Gate tunable photovoltaic effect in MoS2 vertical p-n homostructures

p-n junctions based on vertically stacked single or few-layer transition metal dichalcogenides (TMDCs) have attracted substantial scientific interest. Due to the propensity of TMDCs to show exclusively one type of conductivity, n- or p-type, heterojunctions of different materials are typically fabricated to produce diode-like current rectification and photovoltaic response. Recently, artificial, stable and substitutional doping of MoS2 into n- and p-type materials has been demonstrated. MoS2 is an interesting material for use in optoelectronic applications due to its potential of low-cost production in large quantities, strong light-matter interactions and chemical stability. Here we report the characterization of the optoelectronic properties of vertical homojunctions made by stacking few-layer flakes of MoS2: Fe (n-type) and MoS2: Nb (p-type). The junctions exhibit a peak external quantum efficiency of 4.7% and a maximum open circuit voltage of 0.51 V; they are stable in air; and their rectification characteristics and photovoltaic response are in excellent agreement with the Shockley diode model.

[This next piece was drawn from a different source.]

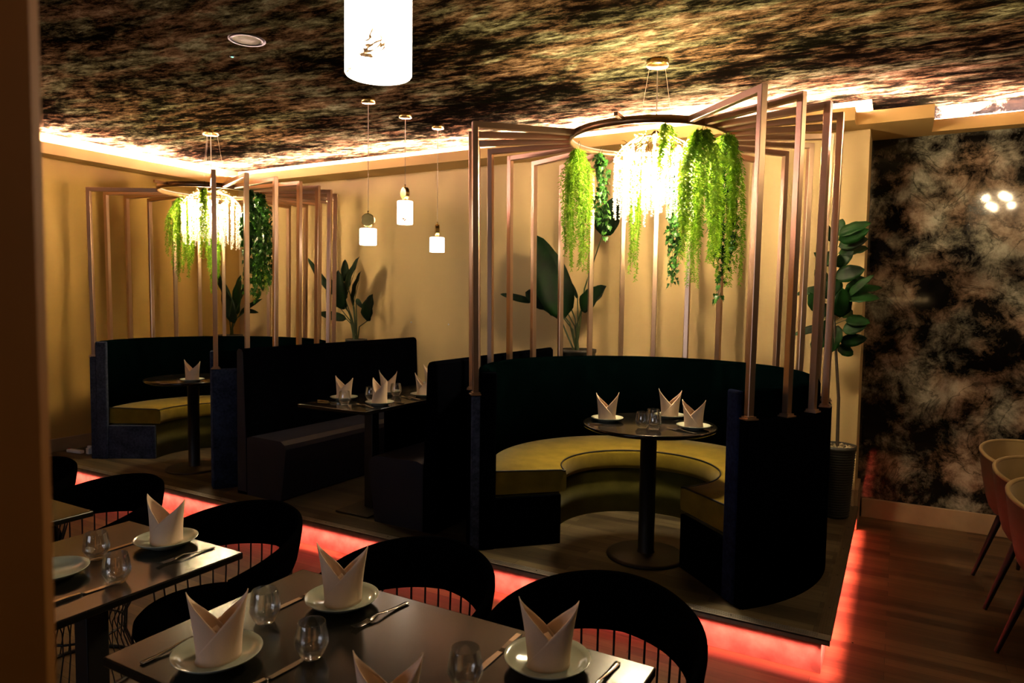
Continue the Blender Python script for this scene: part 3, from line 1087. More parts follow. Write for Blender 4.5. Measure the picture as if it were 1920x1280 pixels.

The gate-tunability of the maximum output power, the ideality factor and the shunt resistance indicate that the dark current is dominated by trapassisted recombination and that the photocurrent collection depends strongly on the spatial extent of the space charge region. We demonstrate a response time faster than 80 ms and highlight the potential to integrate such devices into quasi-transparent and flexible optoelectronics.